Hillbilly Elegy is white trash for tourists

Ron Howard returns to awards-hunting ground with an adaptation of J.D. Vance’s memoir that protests its authenticity far too much.

13 November 2020

By Trevor Johnston

Hillbilly Elegy (2020)
Sight and Sound

▶︎ Hillbilly Elegy is on Netflix from 24 November.

The title of J.D. Vance’s acclaimed memoir blends downhome and high-falutin’ in a self-consciously calculated manner which proves characteristic of Ron Howard’s movie adaptation. On the one hand, there’s the authenticity of one man’s lived experience, and how the course of class mobility is both a source of pride for the Yale-educated narrator’s lowly Appalachian family, yet also a factor in making him uncomfortable with his volatile hardscrabble background. It’s familiar bildungsroman fare, evidently, yet its timeless theme could still hold dramatic power if effectively articulated.

Despite much effort and some artistry, that never quite happens here, partly because the inescapable tang of ‘Oscar bait’ compromises our complete emotional investment. Director Howard, of course, stands as Hollywood aristocracy, and while his career has taken an unexpected diversion into documentary recently, this appears a definite gambit to retake the awards season high ground he used to occupy with the likes of A Beautiful Mind.

That’s most obvious in what might be termed a stunt performance by Glenn Close as the steely yet vulnerable matriarch Mamaw, who dishes out vitriolic bons mots and tough love from behind Tootsie specs, a frizzy wig and uglified make-up. She is a great actress, that’s for sure, yet with all those accoutrements it’s nigh-on impossible for her to disappear into the role.

Glenn Close as Bonnie / ‘Mamaw’ and Amy Adams as Bev in Hillbilly Elegy

As her daughter Bev, Amy Adams is arguably more believable, though while the part involves a selection of chemically-assisted freak-outs which try too hard to impress, we certainly take the point about limited social circumstances crushing the self-esteem of a once-promising high-school student.

Her son, in the end, takes the opportunities which were never available to her, and, to be fair, screenwriter Vanessa Taylor (an Oscar nominee for Guillermo Del Toro’s The Shape of Water) does a very adept job of shuttling from J.D.’s turbulent early youth to a later pivotal moment in his Ivy League studies, allowing both strands to generate tension in their own right while dovetailing effectively to illuminate how our families shape us but we still have to make our own choices.
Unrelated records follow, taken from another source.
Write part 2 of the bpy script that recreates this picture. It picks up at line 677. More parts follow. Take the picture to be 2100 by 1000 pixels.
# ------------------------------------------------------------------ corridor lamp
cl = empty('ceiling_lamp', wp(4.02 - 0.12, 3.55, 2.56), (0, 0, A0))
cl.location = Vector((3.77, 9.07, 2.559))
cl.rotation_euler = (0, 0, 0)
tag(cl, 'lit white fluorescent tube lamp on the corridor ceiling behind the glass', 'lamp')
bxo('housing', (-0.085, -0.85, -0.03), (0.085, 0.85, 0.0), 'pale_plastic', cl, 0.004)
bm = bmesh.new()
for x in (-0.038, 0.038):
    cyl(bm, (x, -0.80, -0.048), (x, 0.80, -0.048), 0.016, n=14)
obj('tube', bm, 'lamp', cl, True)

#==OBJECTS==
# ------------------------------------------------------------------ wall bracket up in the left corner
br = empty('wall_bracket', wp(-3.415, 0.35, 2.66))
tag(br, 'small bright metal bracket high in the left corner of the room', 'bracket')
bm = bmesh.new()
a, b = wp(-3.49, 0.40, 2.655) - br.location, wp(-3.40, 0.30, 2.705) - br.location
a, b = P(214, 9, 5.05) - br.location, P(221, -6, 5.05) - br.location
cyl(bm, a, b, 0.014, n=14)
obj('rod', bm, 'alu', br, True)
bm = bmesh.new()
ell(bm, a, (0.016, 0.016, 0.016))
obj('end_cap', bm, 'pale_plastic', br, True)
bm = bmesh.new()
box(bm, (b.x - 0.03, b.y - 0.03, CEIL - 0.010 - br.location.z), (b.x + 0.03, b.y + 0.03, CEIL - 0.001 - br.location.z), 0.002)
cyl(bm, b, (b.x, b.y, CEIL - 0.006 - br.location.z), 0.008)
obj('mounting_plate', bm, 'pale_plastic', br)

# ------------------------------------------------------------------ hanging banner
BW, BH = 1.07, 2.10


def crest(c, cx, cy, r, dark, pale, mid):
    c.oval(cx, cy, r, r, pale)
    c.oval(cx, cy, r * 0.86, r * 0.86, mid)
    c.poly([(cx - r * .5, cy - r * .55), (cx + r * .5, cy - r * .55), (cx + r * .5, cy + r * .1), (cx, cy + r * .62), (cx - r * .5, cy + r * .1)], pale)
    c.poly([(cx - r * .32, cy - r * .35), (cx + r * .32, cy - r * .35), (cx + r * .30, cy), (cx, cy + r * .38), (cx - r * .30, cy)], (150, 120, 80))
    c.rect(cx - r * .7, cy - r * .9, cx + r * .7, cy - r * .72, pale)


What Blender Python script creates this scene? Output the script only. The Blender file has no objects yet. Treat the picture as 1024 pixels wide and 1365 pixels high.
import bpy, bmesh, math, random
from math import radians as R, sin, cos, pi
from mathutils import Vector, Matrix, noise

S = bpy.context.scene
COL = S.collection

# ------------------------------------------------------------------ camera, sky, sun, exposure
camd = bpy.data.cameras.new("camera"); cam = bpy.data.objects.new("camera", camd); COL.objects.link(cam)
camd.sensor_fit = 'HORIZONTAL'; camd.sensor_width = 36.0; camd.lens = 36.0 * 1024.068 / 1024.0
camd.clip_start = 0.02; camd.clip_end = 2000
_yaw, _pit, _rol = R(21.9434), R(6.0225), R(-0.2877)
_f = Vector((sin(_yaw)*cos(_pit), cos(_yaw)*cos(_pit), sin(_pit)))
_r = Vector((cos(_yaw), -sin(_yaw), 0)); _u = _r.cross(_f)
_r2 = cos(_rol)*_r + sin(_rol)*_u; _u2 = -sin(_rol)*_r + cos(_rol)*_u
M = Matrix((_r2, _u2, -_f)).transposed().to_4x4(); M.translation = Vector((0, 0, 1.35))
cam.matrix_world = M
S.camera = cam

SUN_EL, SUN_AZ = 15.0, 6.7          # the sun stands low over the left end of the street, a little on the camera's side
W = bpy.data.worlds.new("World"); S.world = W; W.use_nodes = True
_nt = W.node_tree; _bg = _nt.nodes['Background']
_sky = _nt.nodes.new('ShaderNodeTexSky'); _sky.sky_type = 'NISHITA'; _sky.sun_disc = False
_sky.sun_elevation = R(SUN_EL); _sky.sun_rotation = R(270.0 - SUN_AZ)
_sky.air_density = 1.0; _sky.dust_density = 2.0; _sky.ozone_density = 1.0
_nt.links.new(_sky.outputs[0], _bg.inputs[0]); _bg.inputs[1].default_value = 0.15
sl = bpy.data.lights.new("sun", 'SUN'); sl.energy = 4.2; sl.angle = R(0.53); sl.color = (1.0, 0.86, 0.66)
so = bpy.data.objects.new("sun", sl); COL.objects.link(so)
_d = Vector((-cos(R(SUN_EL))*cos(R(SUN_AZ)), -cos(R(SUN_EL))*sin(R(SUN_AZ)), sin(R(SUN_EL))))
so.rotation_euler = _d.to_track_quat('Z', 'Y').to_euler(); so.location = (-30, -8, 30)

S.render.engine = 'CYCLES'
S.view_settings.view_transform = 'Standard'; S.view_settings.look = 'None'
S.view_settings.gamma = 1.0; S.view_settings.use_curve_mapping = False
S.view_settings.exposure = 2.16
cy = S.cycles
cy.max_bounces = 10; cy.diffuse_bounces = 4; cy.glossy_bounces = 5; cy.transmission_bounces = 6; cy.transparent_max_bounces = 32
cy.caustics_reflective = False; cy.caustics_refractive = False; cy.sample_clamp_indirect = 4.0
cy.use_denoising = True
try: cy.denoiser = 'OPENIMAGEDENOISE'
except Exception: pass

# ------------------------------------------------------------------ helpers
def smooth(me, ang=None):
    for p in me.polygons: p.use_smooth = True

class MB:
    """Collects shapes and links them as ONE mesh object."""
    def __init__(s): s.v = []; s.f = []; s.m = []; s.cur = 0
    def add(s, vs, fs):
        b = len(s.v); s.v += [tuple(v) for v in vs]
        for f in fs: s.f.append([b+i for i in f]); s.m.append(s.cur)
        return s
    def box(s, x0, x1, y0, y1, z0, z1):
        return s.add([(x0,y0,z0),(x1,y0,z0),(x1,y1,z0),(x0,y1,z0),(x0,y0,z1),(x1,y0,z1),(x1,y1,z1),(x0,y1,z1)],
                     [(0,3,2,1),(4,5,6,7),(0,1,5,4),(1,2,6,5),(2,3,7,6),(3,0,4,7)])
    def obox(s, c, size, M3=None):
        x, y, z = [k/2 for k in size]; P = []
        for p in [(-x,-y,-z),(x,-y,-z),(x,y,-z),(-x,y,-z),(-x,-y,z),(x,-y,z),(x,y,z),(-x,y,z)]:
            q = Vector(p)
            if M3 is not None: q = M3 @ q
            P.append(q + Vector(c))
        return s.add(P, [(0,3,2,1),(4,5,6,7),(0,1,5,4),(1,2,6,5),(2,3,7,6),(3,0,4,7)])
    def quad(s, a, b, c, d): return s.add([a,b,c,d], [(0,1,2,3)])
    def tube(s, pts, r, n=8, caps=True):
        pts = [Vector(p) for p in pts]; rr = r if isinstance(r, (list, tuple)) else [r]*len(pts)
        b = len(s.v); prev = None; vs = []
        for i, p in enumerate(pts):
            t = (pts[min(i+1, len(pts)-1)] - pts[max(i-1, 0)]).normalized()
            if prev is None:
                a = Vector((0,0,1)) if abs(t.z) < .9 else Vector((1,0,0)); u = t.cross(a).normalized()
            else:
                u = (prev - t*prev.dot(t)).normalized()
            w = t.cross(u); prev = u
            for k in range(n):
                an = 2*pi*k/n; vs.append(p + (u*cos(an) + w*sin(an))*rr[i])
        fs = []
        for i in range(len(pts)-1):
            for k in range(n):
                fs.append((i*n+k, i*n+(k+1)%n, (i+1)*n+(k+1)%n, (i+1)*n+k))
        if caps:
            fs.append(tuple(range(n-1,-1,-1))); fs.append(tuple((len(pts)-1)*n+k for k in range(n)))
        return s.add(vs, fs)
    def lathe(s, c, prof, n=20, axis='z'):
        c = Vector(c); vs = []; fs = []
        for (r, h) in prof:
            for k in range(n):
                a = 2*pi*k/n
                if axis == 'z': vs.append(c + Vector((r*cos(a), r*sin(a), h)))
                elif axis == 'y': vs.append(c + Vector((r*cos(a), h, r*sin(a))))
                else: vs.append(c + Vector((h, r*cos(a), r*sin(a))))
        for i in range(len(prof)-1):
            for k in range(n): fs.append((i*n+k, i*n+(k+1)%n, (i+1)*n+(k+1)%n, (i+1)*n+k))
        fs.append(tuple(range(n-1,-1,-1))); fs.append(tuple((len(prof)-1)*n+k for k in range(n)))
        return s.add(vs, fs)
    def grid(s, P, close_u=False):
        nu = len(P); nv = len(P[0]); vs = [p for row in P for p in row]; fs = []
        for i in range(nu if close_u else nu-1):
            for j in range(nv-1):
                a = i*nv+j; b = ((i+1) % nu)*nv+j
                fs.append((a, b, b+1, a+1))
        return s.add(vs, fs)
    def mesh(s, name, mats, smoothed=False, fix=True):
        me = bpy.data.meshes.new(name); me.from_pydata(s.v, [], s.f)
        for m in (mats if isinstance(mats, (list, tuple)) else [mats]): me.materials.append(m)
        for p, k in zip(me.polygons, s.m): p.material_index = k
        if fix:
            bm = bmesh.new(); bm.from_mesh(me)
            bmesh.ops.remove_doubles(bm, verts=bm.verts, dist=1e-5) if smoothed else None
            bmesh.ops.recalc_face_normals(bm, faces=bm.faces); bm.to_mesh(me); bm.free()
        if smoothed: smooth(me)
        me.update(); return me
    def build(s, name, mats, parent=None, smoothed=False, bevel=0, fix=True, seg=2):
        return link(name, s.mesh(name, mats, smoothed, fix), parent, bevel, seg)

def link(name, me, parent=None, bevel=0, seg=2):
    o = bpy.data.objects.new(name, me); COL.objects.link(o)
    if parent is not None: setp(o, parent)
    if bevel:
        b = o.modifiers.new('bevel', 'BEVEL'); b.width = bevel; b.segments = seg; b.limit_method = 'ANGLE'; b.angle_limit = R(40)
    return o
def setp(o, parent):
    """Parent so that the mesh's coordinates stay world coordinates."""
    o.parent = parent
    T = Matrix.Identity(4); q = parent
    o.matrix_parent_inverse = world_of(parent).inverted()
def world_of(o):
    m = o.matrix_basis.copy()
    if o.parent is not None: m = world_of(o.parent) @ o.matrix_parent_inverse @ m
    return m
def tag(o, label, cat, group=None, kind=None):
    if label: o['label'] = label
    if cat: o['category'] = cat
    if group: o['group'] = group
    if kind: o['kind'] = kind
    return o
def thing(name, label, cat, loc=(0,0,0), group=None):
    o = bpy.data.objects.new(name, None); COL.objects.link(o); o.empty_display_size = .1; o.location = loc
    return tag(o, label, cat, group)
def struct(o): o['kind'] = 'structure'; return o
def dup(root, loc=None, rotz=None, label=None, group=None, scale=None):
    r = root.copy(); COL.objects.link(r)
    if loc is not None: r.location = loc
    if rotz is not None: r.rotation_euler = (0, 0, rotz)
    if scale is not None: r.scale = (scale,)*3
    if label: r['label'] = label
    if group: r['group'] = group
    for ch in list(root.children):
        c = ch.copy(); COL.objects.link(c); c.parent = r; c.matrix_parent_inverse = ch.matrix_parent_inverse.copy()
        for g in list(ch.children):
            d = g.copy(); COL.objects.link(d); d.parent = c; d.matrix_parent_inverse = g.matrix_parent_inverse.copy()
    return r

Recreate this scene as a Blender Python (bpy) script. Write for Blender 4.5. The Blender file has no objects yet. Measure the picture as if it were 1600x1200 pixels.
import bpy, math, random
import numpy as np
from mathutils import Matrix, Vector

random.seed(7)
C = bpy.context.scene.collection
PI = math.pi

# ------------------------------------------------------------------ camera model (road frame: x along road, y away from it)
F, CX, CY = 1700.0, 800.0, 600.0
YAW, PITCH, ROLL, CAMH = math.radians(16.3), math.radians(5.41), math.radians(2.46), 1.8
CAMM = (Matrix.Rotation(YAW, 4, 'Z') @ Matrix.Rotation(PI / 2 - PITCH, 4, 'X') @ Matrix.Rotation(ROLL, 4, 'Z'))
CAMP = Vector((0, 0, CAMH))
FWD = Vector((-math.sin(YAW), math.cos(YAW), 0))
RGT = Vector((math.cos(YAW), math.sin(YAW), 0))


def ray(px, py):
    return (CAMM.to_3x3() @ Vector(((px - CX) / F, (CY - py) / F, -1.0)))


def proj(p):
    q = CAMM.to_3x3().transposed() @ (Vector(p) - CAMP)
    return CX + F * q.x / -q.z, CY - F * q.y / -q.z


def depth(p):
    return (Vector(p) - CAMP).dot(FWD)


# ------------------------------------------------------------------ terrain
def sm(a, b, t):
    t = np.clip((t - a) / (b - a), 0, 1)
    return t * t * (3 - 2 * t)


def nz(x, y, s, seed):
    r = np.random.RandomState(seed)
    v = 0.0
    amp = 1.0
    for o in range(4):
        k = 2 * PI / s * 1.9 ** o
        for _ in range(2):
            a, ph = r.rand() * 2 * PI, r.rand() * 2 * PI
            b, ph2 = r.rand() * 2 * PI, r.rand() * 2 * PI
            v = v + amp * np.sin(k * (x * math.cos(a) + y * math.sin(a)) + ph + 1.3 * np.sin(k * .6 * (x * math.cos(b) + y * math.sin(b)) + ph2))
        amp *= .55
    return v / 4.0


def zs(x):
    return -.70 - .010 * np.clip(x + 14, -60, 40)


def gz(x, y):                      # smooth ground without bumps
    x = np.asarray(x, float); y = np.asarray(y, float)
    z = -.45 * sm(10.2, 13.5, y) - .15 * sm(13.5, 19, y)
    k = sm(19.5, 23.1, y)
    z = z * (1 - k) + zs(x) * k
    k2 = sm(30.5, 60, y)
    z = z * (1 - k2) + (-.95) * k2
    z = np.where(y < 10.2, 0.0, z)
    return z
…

And yet, while filmmakers like Ken Loach or the Dardennes siblings draws us into their dramas by never making a fetish of their characters’ low-rent surroundings, Howard’s widescreen camera pores over every grimy, chaotic interior just so we can appreciate the set decorators’ efforts in conjuring up a facsimile white-trash vibe.

The story’s sympathy for its protagonist’s conflicted situation is never in doubt, and it’s good at zeroing in on the insidious impact of class signifiers (like the tricky wine choices at a law firm dinner), but in the end it all feels too constructed rather than simply observed, persistently keeping us at an unhelpful distance from the material.